What sets Massachusetts apart from other state-run programs?
The family self sufficiency program runs across the United States, but the graduation rate is quite low — only 25%. Meanwhile, in Massachusetts, programs run between state voucher or federally funded public housing programs and Compass have graduation rates of at least 75%, according to Morris-Louis.
Part of the reason why the graduation rate is so high is because the burden of running the program isn’t placed solely on the public housing programs but rather is supplemented by Compass.
Compass, which was given $150,000 in a local housing program earmark by Massachusetts, also works with the authorities to check in with participants to make sure the goals each participant sets for themselves at the beginning of the program are attainable, helping with graduation rates.
“We are less focused on compliance and more focused on compassion, how do we support families in achieving their goals, and then recognizing, even midstream, if a goal they set initially is no longer the right goal for them. Then they get the right to change their minds and set a new goal,” Morris-Louis said.
Of those who are enrolled in the state program, 240 families are also a part of the family self sufficiency homeownership track, which provides targeted training and education for families who have identified homeownership as a goal, according to the Massachusetts’ Executive Office of Housing and Livable Communities.
Seventy families are also enrolled in a savings match homeownership program which provides higher income households with the opportunity to have their individual savings matched.
There are 118 families who graduated from the family self sufficiency program since 2014 that have bought homes — with an average purchase price of $262,000, according to housing and livable communities.
Working with Boston Housing Authority since 2019, the authority’s program has grown from 130 families or the 47th largest family self sufficiency program in the country to just over 1,400 families currently in the program — becoming the third largest program in the country. The current combined savings of participants is $4.5 million, the housing authority said.
“Because we were able to sort of bifurcate the responsibilities there, we were able to really market the program strongly,” said Kelly Cronin, director of rental assistance programs for leased housing at the Boston Housing Authority.
Morris-Louis estimates around 2 million individuals nationwide qualify for the housing program but there is a gap in who actually enrolls because many believe the program is too good to be true or too arduous of a process to go through.

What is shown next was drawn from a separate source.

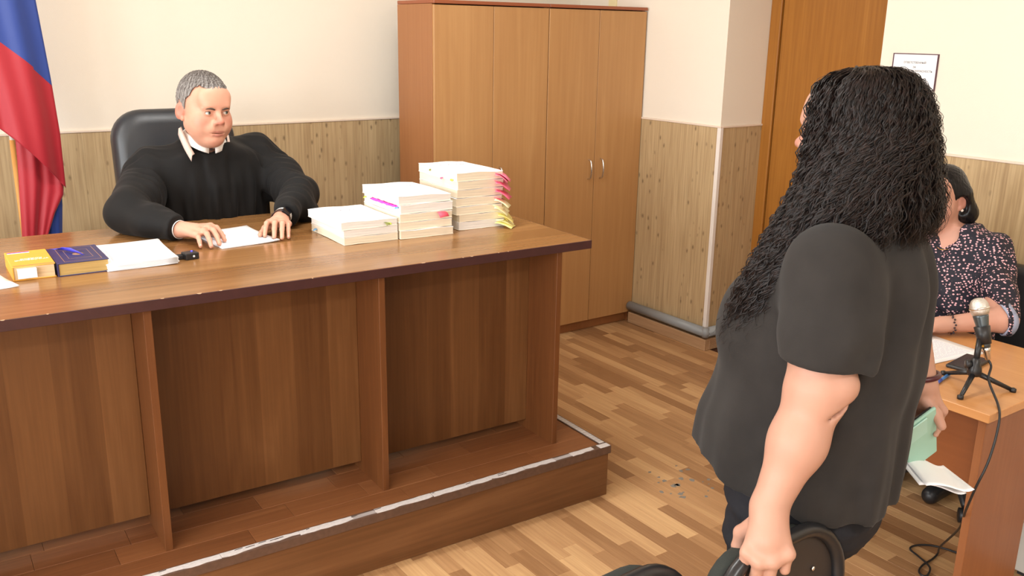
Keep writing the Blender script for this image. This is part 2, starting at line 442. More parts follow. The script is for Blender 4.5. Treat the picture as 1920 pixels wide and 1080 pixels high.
# door in the recess
DX = XB + ND
door = struct('door_1', MB().box(DX, DX + 0.04, NY0 + 0.07, NY1 - 0.075, 0.01, 2.06, 0.003).mesh('door_leaf'), M['oak'])
fr = MB()
fr.box(DX - 0.012, DX + 0.045, NY1 - 0.07, NY1 - 0.001, 0, 2.12, 0.004)
fr.box(DX - 0.012, DX + 0.045, NY0 + 0.001, NY0 + 0.065, 0, 2.12, 0.004)
fr.box(DX - 0.012, DX + 0.045, NY0 + 0.065, NY1 - 0.07, 2.065, 2.12, 0.004)
obj('door_frame', fr.mesh('door_frame'), M['oak'], door)
hd = MB().tube([(DX - 0.0, NY0 + 0.13, 1.0), (DX - 0.05, NY0 + 0.13, 1.0), (DX - 0.05, NY0 + 0.25, 1.0)], 0.009, 10)
obj('door_handle', hd.mesh('door_handle', True), M['chrome'], door)

# ceiling fluorescent fixtures (they carry the lamps above)
for lx in (-1.6, 1.2):
    for ly in (-1.0, 2.7):
        t = thing('ceiling_lamp', 'long white ceiling lamp %s' % ({(-1.6, -1.0): 'behind the camera on the window side', (-1.6, 2.7): 'between the windows and the flag', (1.2, -1.0): 'behind the camera towards the right wall', (1.2, 2.7): "above the judge's bench"}[(lx, ly)]), 'lamp', (lx, ly, 3.0), 0, 'ceiling lamps')
        b = MB(); b.box(-0.62, 0.62, -0.17, 0.17, -0.03, 0.0, 0.004)
        b.box(-0.62, 0.62, -0.17, -0.155, -0.1, -0.03); b.box(-0.62, 0.62, 0.155, 0.17, -0.1, -0.03)
        obj('housing', b.mesh('housing'), M['ceiling'], t)
        for yy in (-0.07, 0.07):
            obj('tube', MB().tube([(-0.6, yy, -0.06), (0.6, yy, -0.06)], 0.013, 10).mesh('tube'), M['paper'], t)

# ================================================================= platform and judge's bench
ZP = 0.206
BROT = -0.033
BX, BY = 2.0896, 2.4495
plat = thing('platform', 'low wood-clad platform with worn white edge strip under the bench', 'platform', (BX, BY, 0), BROT)
PX0, PX1, PY0, PY1 = -3.6, 0.055, -0.098, 1.95
obj('core', MB().box(PX0, PX1 - 0.016, PY0 + 0.016, PY1, 0, ZP - 0.006).mesh('core'), M['gap_dark'], plat)
obj('front_board', MB().box(PX0, PX1, PY0 + 0.012, PY0 + 0.028, 0.0, ZP - 0.004, 0.002).mesh('front_board'), M['desk_front'], plat)
obj('side_board', MB().box(PX1 - 0.028, PX1 - 0.012, PY0 + 0.029, PY1, 0.0, ZP - 0.004, 0.002).mesh('side_board'), M['desk_front'], plat)
rq = random.Random(11)
yy = PY0 + 0.028
while yy < PY1 - 0.05:
    w = 0.098
    xx = PX1 - 0.03 - rq.uniform(0.08, 0.5)
    x1 = PX1 - 0.03
    while x1 > PX0:
        lo = max(xx, PX0)
        if yy < 0.35:
            obj('platform_plank', MB().box(-(x1 - lo) / 2 + 0.0004, (x1 - lo) / 2 - 0.0004, -w / 2 + 0.0004, w / 2 - 0.0004, -0.006, 0.0, 0.0008).mesh('platform_plank'), M['platform_plank'], plat, ((x1 + lo) / 2, yy + w / 2, ZP))
        x1 = lo; xx = x1 - rq.choice((0.52, 0.52, 0.4, 0.26))
    yy += w
obj('rear_deck', MB().box(PX0, PX1 - 0.03, 0.364 + 0.028, PY1, ZP - 0.006, ZP - 0.0005).mesh('rear_deck'), M['platform_plank'], plat)
# metal/plastic edge angle: dark brown with a worn white face
tr = MB()
tr.box(PX0, PX1 + 0.002, PY0, PY0 + 0.034, ZP, ZP + 0.003, 0.0008)
tr.box(PX0, PX1 + 0.002, PY0, PY0 + 0.012, ZP - 0.028, ZP + 0.0005, 0.0008)
tr.box(PX1 - 0.03, PX1 + 0.002, PY0 + 0.03, PY1, ZP, ZP + 0.003, 0.0008)
tr.box(PX1 - 0.010, PX1 + 0.002, PY0 + 0.02, PY1, ZP - 0.028, ZP + 0.0005, 0.0008)
trim = obj('edge_strip', tr.mesh('edge_strip'), plain('brown_edge_angle', srgb(98, 72, 58), 0.5, var=0.4, bscale=60), plat)
rg = random.Random(21)
worn = MB()
def ragged(x0, x1):
    n = max(3, int((x1 - x0) / 0.02)); lo = []; hi = []
    v = 0.004
    for i in range(n + 1):
        xx = x0 + (x1 - x0) * i / n
        v = min(0.013, max(0.0, v + rg.uniform(-0.006, 0.006)))
        lo.append((xx, PY0 + v)); hi.append((xx, PY0 + 0.028 + rg.uniform(-0.0015, 0.0015)))
    worn.prism(lo + hi[::-1], ZP + 0.003, ZP + 0.0042)
x = PX0
segs = [(-3.6, -1.62), (-1.6, -1.30), (-1.285, -1.02), (-1.0, -0.79), (-0.63, -0.43), (-0.415, -0.2), (-0.07, 0.0), (0.02, 0.05)]
segs = [(-3.6, -2.0), (-1.999, -1.66), (-1.659, -1.40), (-1.399, -1.16), (-1.159, -0.985), (-0.905, -0.70), (-0.698, -0.47), (-0.469, -0.33), (-0.328, -0.198), (-0.122, -0.02), (0.006, 0.053)]
for a, b in segs: ragged(a, b)
nick = MB()
for k in range(26):
    xx = -rg.uniform(0.02, 2.3); w = rg.uniform(0.006, 0.03); y0 = PY0 + rg.choice((0.012, 0.018, 0.022))
    nick.prism([(xx, y0), (xx + w, y0 + 0.0015), (xx + w, y0 + 0.0045), (xx + 0.002, y0 + 0.003)], ZP + 0.0042, ZP + 0.0046)
for k in range(44):      # white anti-slip ribs where the face has worn through
    xx = -0.985 + k * 0.0037 if k < 22 else -0.198 + (k - 22) * 0.0035
    worn.prism([(xx, PY0 + 0.006), (xx + 0.0016, PY0 + 0.006), (xx + 0.0034, PY0 + 0.024), (xx + 0.0018, PY0 + 0.024)], ZP + 0.003, ZP + 0.004)
for k in range(90):
    yk = PY0 + 0.036 + k * 0.018
    worn.prism([(PX1 - 0.026, yk), (PX1 - 0.004, yk), (PX1 - 0.004, yk + 0.0155), (PX1 - 0.026, yk + 0.0155)], ZP + 0.003, ZP + 0.0042)
obj('nicks', nick.mesh('nicks'), plain('dark_nick', srgb(60, 44, 38), 0.7), trim)['kind'] = 'stuff'
wo = obj('worn_face', worn.mesh('worn_face'), plain('chalky_white_wear', srgb(214, 208, 206), 0.7, var=0.25, bscale=120), trim); wo['kind'] = 'stuff'

bench = thing('judge_bench', "long walnut-laminate judge's bench with dark red chipped table edge", 'desk', (BX, BY, ZP), BROT)
BT = 0.78
top = obj('tabletop', MB().box(-3.3, -0.002, 0.002, 1.02, BT - 0.0305, BT, 0.0015).mesh('tabletop'), M['desk_top'], bench)
eb = MB(); eb.box(-3.3, 0.0, -0.0015, 0.0018, BT - 0.0308, BT - 0.0008, 0.0008); eb.box(-0.0018, 0.0015, -0.0015, 1.02, BT - 0.0308, BT - 0.0008, 0.0008)
obj('edge_band', eb.mesh('edge_band'), M['edge_band'], top)
ch = MB(); rc = random.Random(4)
for k in range(16):        # pale chips knocked out of the edge
    xx = -rc.uniform(0.02, 2.2); w = rc.uniform(0.003, 0.016); h = rc.uniform(0.001, 0.0026)
    ch.prism([(xx, BT - 0.0003), (xx + w, BT - 0.0003), (xx + w * 0.7, BT - h), (xx + w * 0.3, BT - h * 0.8)], -0.0022, 0.0016, axis='Y')
obj('edge_chips', ch.mesh('edge_chips'), plain('bare_chipboard', srgb(206, 172, 140), 0.8), top)['kind'] = 'stuff'
PA = (0.1046, 0.8003, 1.5053, 2.21, 2.92)
for k, a in enumerate(PA):
    d = obj('divider', MB().box(-0.011, 0.011, 0.03, 0.98 if k in (0, 4) else 0.5, 0.0, BT - 0.031, 0.001).mesh('divider'), M['desk_board'], bench, (-a - 0.011, 0, 0))
xs = list(PA)
for k in range(4):
    a, b = xs[k], xs[k + 1]
    w = b - a - 0.022
    obj('front_panel', MB().box(-w / 2 + 0.0006, w / 2 - 0.0006, 0.205, 0.221, 0.038, BT - 0.031, 0.001).mesh('front_panel'), M['desk'], bench, (-(a + b) / 2 - 0.011, 0, 0))

# ================================================================= wardrobes
def wardrobe(x0, x1, label):
    w = x1 - x0; d = 0.36; H = 1.842
    t = thing('wardrobe', label, 'wardrobe', (x0, 3.952, 0), 0.0, 'wardrobes against the back wall')
    b = MB()
    b.box(0.0, 0.018, 0.018, d, 0.0, H - 0.018, 0.001); b.box(w - 0.018, w, 0.018, d, 0.0, H - 0.018, 0.001)
    obj('side_panels', None or b.mesh('side_panels'), M['cabinet_side'], t)
    inn = MB(); inn.box(0.018, w - 0.018, 0.02, d - 0.004, 0.062, H - 0.02)
    obj('carcass', inn.mesh('carcass'), M['gap_dark'], t)
    obj('top_board', MB().box(0.0, w + 0.0005, -0.006, d, H - 0.017, H, 0.002).mesh('top_board'), M['cabinet_dark'], t)
    obj('plinth', MB().box(0.018, w - 0.018, 0.04, 0.056, 0.0, 0.064, 0.001).mesh('plinth'), M['cabinet_side'], t)
    for s in (0, 1):
        dw = w / 2 - 0.003
        dx = 0.0015 + s * (w / 2 + 0.0)
        dr = obj('door', MB().box(0, dw, 0.0, 0.017, 0.064, H - 0.0225, 0.0012).mesh('door'), M['cabinet'], t, (dx + 0.0015, 0, 0))
        hx = dw - 0.042 if s == 0 else 0.042
        h = MB().tube(curve_pts([(hx, 0, 0.905), (hx, -0.022, 0.915), (hx, -0.03, 0.96), (hx, -0.022, 1.005), (hx, 0, 1.015)], 5), 0.0048, 8)
        obj('handle', h.mesh('handle', True), M['chrome'], dr)
    return t
wardrobe(2.326, 3.022, 'pear-coloured two-door wardrobe nearer the flag, behind the paper stacks')
wardrobe(3.0245, 3.713, 'pear-coloured two-door wardrobe touching the right wall, bow handles in plain view')

# ================================================================= secretary's table
ST = thing('secretary_table', 'light orange-brown laminate table carrying the microphone', 'table', (2.3203, 1.0869, 0))
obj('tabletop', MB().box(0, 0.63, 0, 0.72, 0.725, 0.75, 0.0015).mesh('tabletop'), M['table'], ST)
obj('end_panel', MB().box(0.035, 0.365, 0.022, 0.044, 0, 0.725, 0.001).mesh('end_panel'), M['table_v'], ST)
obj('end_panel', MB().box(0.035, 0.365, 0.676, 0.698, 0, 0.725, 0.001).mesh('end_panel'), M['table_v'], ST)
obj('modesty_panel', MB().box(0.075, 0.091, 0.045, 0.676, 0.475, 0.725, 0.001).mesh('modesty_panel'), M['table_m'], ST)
pd = thing('drawer_pedestal', 'pale grey pedestal cabinet standing behind the table end panel', 'cabinet', (2.905, .77, 0))
obj('body', MB().box(0, 0.4, 0, 0.45, 0.02, 0.56, 0.004).mesh('body'), plain('pale_grey_laminate', srgb(196, 192, 184), 0.5), pd)
for k in range(3):
    f = obj('drawer', MB().box(-0.016, 0.0, 0.006, 0.444, 0.03 + k * 0.176, 0.2 + k * 0.176, 0.002).mesh('drawer'), plain('pale_grey_drawer', srgb(176, 174, 168), 0.5), pd)
    obj('handle', MB().box(-0.03, -0.016, 0.16, 0.29, 0.12 + k * 0.176, 0.13 + k * 0.176, 0.002).mesh('handle'), M['chrome'], f)
obj('feet', MB().box(0.02, 0.38, 0.02, 0.43, 0.0, 0.02).mesh('feet'), M['black_plastic'], pd)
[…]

There are estimated 75,000 households in Massachusetts that are eligible for the program.
“They may seem innocent, but they create barriers, right?” Morris-Louis said, referring to the process of enrolling in the program. “We would love to eliminate all of that.”
While Compass has created an online enrollment portal to speed up the process for families, she said there is more that needs to be done.
Nunez-Diaz said she thinks having a representative from the program would be helpful to have in each housing authority so that individuals could trust the program more and ask the representative any questions they may have.
Morris-Louis is attempting to take things one step further, working with the U.S. Department of Housing and Urban Development to allow for any family who qualifies for the program to be automatically enrolled. The department has included the automatic enrollment as a recommendation in their budget to Congress but Congress would need to approve it, Morris-Louis said.
“I think one of the limitations to not having more people participate is just educating our participants about the program and how amazing it is and what opportunities it can provide,” Cronin said.